== WRITTEN TASK ==
Tell how many lines in these records contain the string "this", with only the number as the reply.

== SOURCE DATA ==
..........

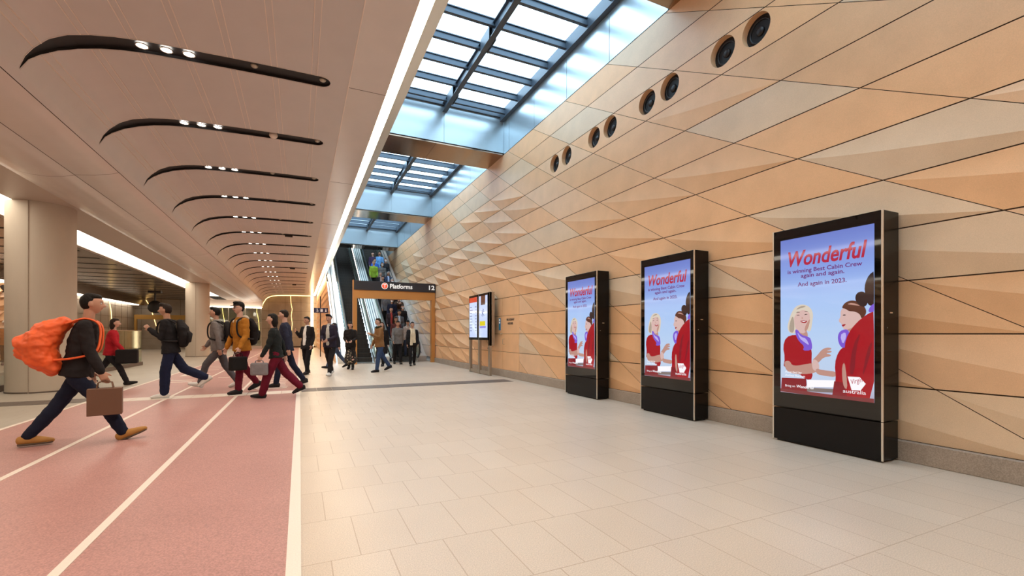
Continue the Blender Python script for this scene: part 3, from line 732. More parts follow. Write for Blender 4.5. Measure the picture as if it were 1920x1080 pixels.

..........

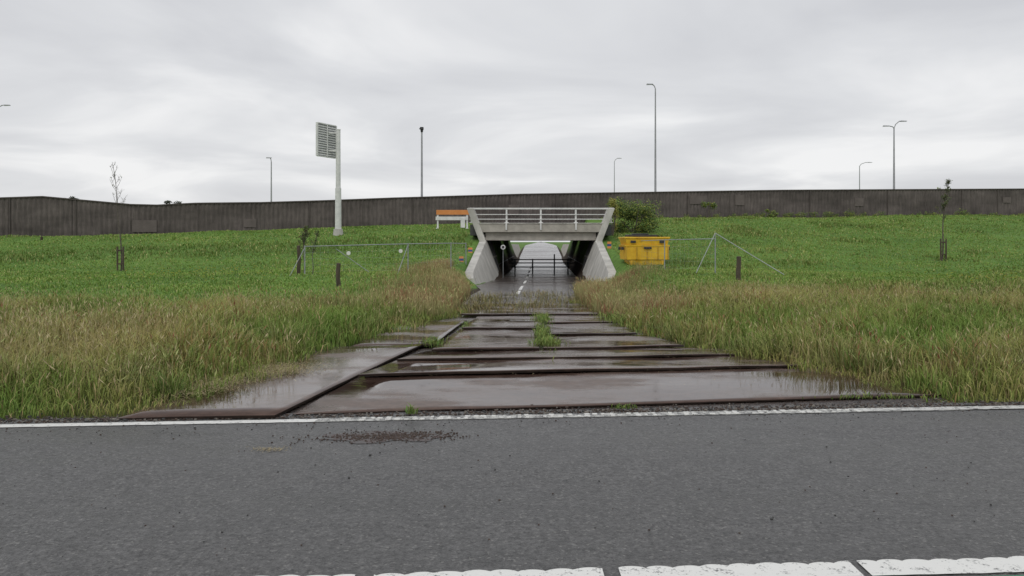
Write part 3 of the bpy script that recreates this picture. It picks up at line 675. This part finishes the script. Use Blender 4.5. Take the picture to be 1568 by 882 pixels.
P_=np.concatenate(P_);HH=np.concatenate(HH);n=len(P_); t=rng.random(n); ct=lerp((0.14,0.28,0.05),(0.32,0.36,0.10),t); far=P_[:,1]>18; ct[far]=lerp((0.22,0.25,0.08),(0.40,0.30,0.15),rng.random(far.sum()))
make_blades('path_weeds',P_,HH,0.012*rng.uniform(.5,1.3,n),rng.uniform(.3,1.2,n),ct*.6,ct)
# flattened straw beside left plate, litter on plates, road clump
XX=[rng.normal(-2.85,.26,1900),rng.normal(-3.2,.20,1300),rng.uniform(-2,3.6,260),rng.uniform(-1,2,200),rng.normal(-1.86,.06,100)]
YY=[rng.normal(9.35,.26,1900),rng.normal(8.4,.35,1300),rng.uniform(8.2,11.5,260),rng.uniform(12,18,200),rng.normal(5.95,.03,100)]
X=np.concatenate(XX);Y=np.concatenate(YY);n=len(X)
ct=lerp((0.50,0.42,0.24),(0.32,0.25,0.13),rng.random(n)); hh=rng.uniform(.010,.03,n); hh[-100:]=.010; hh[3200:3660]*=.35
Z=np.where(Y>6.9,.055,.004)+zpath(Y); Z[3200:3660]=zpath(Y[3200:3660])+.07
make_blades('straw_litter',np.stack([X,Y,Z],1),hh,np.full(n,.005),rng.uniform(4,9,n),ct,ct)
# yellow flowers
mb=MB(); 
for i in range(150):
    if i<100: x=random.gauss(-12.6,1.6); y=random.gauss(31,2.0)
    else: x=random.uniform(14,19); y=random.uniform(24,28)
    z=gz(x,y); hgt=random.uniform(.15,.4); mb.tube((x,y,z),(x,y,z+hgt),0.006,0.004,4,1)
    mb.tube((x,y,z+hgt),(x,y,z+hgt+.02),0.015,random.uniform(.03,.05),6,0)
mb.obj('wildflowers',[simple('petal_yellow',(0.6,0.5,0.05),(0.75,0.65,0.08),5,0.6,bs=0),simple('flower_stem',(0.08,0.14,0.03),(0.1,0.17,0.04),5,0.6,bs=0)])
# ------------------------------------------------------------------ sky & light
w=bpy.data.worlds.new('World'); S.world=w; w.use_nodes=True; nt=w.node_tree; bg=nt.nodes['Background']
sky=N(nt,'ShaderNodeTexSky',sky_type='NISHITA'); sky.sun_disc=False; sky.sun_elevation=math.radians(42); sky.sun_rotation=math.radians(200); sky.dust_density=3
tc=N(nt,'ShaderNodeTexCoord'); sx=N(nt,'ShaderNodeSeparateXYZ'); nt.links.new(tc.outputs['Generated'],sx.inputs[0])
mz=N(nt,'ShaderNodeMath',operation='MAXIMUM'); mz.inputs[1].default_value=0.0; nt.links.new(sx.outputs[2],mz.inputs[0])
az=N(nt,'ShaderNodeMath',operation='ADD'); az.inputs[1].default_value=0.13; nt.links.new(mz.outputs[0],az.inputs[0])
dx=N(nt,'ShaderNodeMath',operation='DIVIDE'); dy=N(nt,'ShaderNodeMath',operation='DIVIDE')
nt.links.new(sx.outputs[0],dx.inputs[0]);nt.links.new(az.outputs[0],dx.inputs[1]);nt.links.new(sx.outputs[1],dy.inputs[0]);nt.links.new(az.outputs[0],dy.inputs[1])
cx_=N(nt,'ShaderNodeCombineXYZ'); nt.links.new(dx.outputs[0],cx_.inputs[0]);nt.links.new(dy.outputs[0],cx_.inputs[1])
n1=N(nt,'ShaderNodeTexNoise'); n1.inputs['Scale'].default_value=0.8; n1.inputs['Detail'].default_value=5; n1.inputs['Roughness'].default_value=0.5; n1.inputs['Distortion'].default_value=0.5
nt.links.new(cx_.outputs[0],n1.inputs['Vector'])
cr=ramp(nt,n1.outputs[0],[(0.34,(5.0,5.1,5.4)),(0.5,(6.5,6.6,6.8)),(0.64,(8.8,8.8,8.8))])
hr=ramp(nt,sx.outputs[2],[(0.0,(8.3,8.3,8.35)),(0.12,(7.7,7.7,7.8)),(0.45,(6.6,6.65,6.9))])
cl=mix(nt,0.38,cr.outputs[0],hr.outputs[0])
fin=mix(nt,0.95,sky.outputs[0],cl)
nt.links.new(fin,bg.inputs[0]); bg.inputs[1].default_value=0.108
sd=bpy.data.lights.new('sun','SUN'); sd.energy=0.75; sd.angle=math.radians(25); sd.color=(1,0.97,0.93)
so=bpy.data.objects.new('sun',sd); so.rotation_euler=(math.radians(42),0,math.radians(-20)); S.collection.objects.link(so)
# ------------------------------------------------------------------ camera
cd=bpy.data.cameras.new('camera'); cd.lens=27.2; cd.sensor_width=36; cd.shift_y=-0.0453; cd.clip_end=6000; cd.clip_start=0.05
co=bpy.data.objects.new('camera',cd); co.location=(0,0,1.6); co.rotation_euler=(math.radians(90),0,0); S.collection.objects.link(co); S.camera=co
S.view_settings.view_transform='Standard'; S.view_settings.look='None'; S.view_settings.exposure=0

..........

== TASK OUTPUT ==
2